For that police chase article, the department actually updated and said the
car wasn't fully charged the night before from the officer who used it
last. He forgot to plug it in so the car never started the shift with a
full charge. Not the Teslas fault.

https://electrek.co/2019/09/25/tesla-police-cruiser-runs-out-battery-chase-user-error/

On Sat, Nov 30, 2019, 8:43 AM Darin Steffl <darin.ste...@mnwifi.com> wrote:

> Matt,
>
> You said gas is the same no matter what. That's totally false. Mpg gets
> worse in every gad vehicle with cold temps and higher loads as well.
>
> In the cold, I've always lost 4 to 8 mpg in my truck or Honda accord in
> the winter. With the snowmobile trailer pulling behind our chevy, we get
> about 10mpg compared to our 19mpg without it.
>
> I'm not sure why you would say gas vehicles are immune to the same things
> that affect battery range.
>
> Anyway, plugging in every night pretty much handles 99% of most peoples
> daily miles. I can day our work vans definitely don't drive more than the
> 300 to 500 mile range the truck will have. My model 3 is 310 miles with
> normal weather and in the winter, about 250 miles which always takes care
> of my daily drive. Roadtrips have superchargers all over except in north
> Dakota. It's on their to do list.
>
> On Sat, Nov 30, 2019, 8:22 AM Matt Hoppes <
> mattli...@rivervalleyinternet.net> wrote:
>
>> Thanks for bringing that up, Chuck.
>>
>> This is exactly what scares me about electric vehicles and an electric
>> truck:
>> https://www.nytimes.com/2019/10/03/us/tesla-police-car-chase.html
>>
>> “We think it started the pursuit with about 50 miles left on the charge,
>> but when cars accelerate at speeds such as the situation, going over 110
>> miles per hour, the car charge starts to drain down faster,” Ms.
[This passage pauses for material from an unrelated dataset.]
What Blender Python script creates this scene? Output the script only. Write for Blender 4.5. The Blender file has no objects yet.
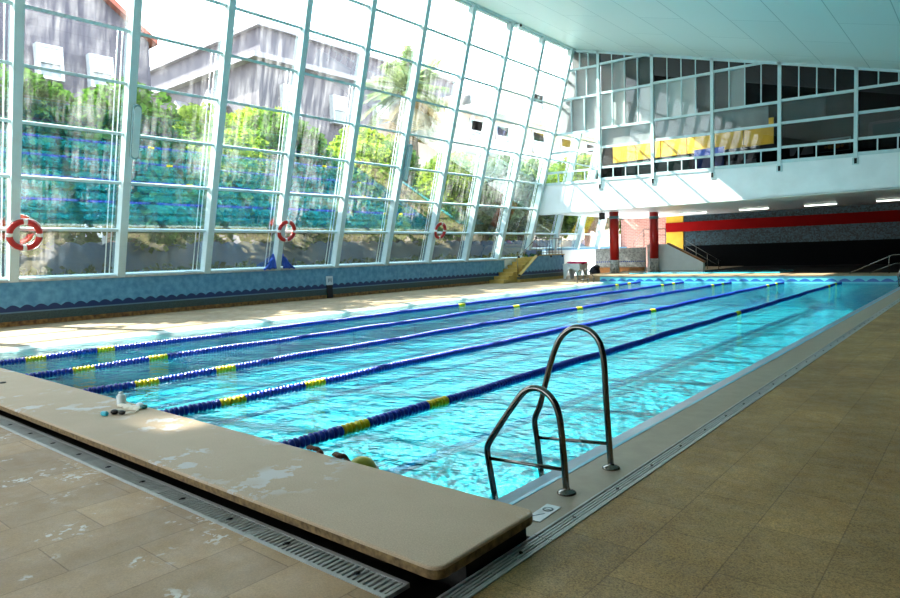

Bosques
>> said.
>>
>> The officer had "50 miles" left on the charge, but as soon as he started
>> the chase the range dropped to 8 miles and he had to call off the chase.
>>
>> Imagine having your truck say you have 100 miles to go, and you start up
>> a steep mountain incline to get to a tower site and suddenly get
>> stranded because it dropped to 10 miles of range from the load of
>> pulling up the hill.
>>
>> Gas - I always know what I have and in general it's the same no matter
>> what.
>> Electric - Huge variations depending on temperature and usage.
>>
>> On 11/30/19 8:56 AM, Chuck McCown wrote:
>> > Depends on distance.  My car is always charged.  So I always have 200
>> miles on the tank.  At the end of a full day of driving yes it needs to be
>> charged.  Local police departments are making Teslas work.  Just takes a
>> different mindset.  No maintenance and a truck good for a half million
>> miles with no fuel costs is pretty attractive to me (I charge with solar).